What to produce: Extract each line of the data below exactly as written.

Source data:
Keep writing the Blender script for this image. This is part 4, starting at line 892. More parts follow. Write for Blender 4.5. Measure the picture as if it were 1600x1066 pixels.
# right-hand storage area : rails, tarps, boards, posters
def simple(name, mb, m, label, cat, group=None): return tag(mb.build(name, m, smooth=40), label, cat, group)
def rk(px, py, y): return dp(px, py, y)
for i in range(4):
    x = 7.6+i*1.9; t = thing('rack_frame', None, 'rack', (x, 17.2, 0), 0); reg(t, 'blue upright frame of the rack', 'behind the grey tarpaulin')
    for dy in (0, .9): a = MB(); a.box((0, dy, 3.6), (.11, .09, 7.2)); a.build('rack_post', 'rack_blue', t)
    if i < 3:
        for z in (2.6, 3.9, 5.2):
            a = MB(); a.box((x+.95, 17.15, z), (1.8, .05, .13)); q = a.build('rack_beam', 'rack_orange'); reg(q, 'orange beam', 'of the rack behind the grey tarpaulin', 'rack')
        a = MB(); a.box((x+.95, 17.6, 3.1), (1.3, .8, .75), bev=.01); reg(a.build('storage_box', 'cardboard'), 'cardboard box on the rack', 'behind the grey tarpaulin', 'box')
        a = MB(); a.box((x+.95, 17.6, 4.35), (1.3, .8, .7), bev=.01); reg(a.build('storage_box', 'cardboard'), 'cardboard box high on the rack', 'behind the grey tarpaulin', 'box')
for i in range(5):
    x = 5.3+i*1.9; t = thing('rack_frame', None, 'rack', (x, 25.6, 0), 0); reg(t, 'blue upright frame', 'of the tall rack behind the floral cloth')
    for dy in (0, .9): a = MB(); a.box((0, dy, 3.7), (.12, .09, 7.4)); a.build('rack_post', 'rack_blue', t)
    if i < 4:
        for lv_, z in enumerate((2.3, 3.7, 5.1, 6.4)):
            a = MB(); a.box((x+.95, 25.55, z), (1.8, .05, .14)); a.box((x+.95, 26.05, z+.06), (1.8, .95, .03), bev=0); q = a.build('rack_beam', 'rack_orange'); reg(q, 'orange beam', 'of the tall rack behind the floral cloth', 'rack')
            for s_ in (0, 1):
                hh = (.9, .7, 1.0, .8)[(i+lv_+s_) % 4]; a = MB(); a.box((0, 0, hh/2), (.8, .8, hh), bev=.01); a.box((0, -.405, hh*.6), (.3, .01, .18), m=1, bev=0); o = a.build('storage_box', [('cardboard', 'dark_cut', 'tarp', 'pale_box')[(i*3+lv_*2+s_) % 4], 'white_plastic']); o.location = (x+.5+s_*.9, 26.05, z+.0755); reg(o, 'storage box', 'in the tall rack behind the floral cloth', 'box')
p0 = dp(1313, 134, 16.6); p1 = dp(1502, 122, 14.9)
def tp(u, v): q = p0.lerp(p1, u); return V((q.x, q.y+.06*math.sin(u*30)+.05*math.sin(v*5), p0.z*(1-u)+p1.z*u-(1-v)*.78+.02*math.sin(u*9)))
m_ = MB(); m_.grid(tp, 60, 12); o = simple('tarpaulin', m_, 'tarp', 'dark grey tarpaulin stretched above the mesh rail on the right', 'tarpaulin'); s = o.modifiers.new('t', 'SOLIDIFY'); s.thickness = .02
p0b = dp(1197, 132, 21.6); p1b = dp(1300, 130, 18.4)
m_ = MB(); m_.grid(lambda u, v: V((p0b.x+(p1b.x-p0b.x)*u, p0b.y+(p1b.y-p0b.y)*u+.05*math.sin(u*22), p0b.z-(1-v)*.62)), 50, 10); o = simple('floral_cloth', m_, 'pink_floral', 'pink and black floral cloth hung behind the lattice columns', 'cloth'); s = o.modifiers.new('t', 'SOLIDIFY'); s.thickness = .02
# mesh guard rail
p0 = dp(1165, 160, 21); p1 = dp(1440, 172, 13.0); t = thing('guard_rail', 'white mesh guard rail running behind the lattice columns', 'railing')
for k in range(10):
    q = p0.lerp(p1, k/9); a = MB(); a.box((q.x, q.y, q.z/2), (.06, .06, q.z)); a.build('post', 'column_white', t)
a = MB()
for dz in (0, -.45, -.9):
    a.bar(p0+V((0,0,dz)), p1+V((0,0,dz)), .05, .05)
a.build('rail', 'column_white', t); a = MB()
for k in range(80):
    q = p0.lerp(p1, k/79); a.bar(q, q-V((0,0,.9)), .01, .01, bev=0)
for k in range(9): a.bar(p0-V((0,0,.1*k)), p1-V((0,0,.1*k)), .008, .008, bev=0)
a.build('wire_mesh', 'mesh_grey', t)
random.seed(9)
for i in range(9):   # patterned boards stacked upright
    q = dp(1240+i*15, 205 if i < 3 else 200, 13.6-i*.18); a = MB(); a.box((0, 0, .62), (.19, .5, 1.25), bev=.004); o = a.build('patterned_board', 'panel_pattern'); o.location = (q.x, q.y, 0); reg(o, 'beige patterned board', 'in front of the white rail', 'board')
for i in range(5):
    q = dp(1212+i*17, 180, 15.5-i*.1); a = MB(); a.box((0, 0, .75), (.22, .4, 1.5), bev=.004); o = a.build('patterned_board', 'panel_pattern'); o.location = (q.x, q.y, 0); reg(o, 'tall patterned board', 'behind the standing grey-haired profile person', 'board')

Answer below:
Keep writing the Blender script for this image. This is part 4, starting at line 892. More parts follow. Write for Blender 4.5. Measure the picture as if it were 1600x1066 pixels.
# right-hand storage area : rails, tarps, boards, posters
def simple(name, mb, m, label, cat, group=None): return tag(mb.build(name, m, smooth=40), label, cat, group)
def rk(px, py, y): return dp(px, py, y)
for i in range(4):
    x = 7.6+i*1.9; t = thing('rack_frame', None, 'rack', (x, 17.2, 0), 0); reg(t, 'blue upright frame of the rack', 'behind the grey tarpaulin')
    for dy in (0, .9): a = MB(); a.box((0, dy, 3.6), (.11, .09, 7.2)); a.build('rack_post', 'rack_blue', t)
    if i < 3:
        for z in (2.6, 3.9, 5.2):
            a = MB(); a.box((x+.95, 17.15, z), (1.8, .05, .13)); q = a.build('rack_beam', 'rack_orange'); reg(q, 'orange beam', 'of the rack behind the grey tarpaulin', 'rack')
        a = MB(); a.box((x+.95, 17.6, 3.1), (1.3, .8, .75), bev=.01); reg(a.build('storage_box', 'cardboard'), 'cardboard box on the rack', 'behind the grey tarpaulin', 'box')
        a = MB(); a.box((x+.95, 17.6, 4.35), (1.3, .8, .7), bev=.01); reg(a.build('storage_box', 'cardboard'), 'cardboard box high on the rack', 'behind the grey tarpaulin', 'box')
for i in range(5):
    x = 5.3+i*1.9; t = thing('rack_frame', None, 'rack', (x, 25.6, 0), 0); reg(t, 'blue upright frame', 'of the tall rack behind the floral cloth')
    for dy in (0, .9): a = MB(); a.box((0, dy, 3.7), (.12, .09, 7.4)); a.build('rack_post', 'rack_blue', t)
    if i < 4:
        for lv_, z in enumerate((2.3, 3.7, 5.1, 6.4)):
            a = MB(); a.box((x+.95, 25.55, z), (1.8, .05, .14)); a.box((x+.95, 26.05, z+.06), (1.8, .95, .03), bev=0); q = a.build('rack_beam', 'rack_orange'); reg(q, 'orange beam', 'of the tall rack behind the floral cloth', 'rack')
            for s_ in (0, 1):
                hh = (.9, .7, 1.0, .8)[(i+lv_+s_) % 4]; a = MB(); a.box((0, 0, hh/2), (.8, .8, hh), bev=.01); a.box((0, -.405, hh*.6), (.3, .01, .18), m=1, bev=0); o = a.build('storage_box', [('cardboard', 'dark_cut', 'tarp', 'pale_box')[(i*3+lv_*2+s_) % 4], 'white_plastic']); o.location = (x+.5+s_*.9, 26.05, z+.0755); reg(o, 'storage box', 'in the tall rack behind the floral cloth', 'box')
p0 = dp(1313, 134, 16.6); p1 = dp(1502, 122, 14.9)
def tp(u, v): q = p0.lerp(p1, u); return V((q.x, q.y+.06*math.sin(u*30)+.05*math.sin(v*5), p0.z*(1-u)+p1.z*u-(1-v)*.78+.02*math.sin(u*9)))
m_ = MB(); m_.grid(tp, 60, 12); o = simple('tarpaulin', m_, 'tarp', 'dark grey tarpaulin stretched above the mesh rail on the right', 'tarpaulin'); s = o.modifiers.new('t', 'SOLIDIFY'); s.thickness = .02
p0b = dp(1197, 132, 21.6); p1b = dp(1300, 130, 18.4)
m_ = MB(); m_.grid(lambda u, v: V((p0b.x+(p1b.x-p0b.x)*u, p0b.y+(p1b.y-p0b.y)*u+.05*math.sin(u*22), p0b.z-(1-v)*.62)), 50, 10); o = simple('floral_cloth', m_, 'pink_floral', 'pink and black floral cloth hung behind the lattice columns', 'cloth'); s = o.modifiers.new('t', 'SOLIDIFY'); s.thickness = .02
# mesh guard rail
p0 = dp(1165, 160, 21); p1 = dp(1440, 172, 13.0); t = thing('guard_rail', 'white mesh guard rail running behind the lattice columns', 'railing')
for k in range(10):
    q = p0.lerp(p1, k/9); a = MB(); a.box((q.x, q.y, q.z/2), (.06, .06, q.z)); a.build('post', 'column_white', t)
a = MB()
for dz in (0, -.45, -.9):
    a.bar(p0+V((0,0,dz)), p1+V((0,0,dz)), .05, .05)
a.build('rail', 'column_white', t); a = MB()
for k in range(80):
    q = p0.lerp(p1, k/79); a.bar(q, q-V((0,0,.9)), .01, .01, bev=0)
for k in range(9): a.bar(p0-V((0,0,.1*k)), p1-V((0,0,.1*k)), .008, .008, bev=0)
a.build('wire_mesh', 'mesh_grey', t)
random.seed(9)
for i in range(9):   # patterned boards stacked upright
    q = dp(1240+i*15, 205 if i < 3 else 200, 13.6-i*.18); a = MB(); a.box((0, 0, .62), (.19, .5, 1.25), bev=.004); o = a.build('patterned_board', 'panel_pattern'); o.location = (q.x, q.y, 0); reg(o, 'beige patterned board', 'in front of the white rail', 'board')
for i in range(5):
    q = dp(1212+i*17, 180, 15.5-i*.1); a = MB(); a.box((0, 0, .75), (.22, .4, 1.5), bev=.004); o = a.build('patterned_board', 'panel_pattern'); o.location = (q.x, q.y, 0); reg(o, 'tall patterned board', 'behind the standing grey-haired profile person', 'board')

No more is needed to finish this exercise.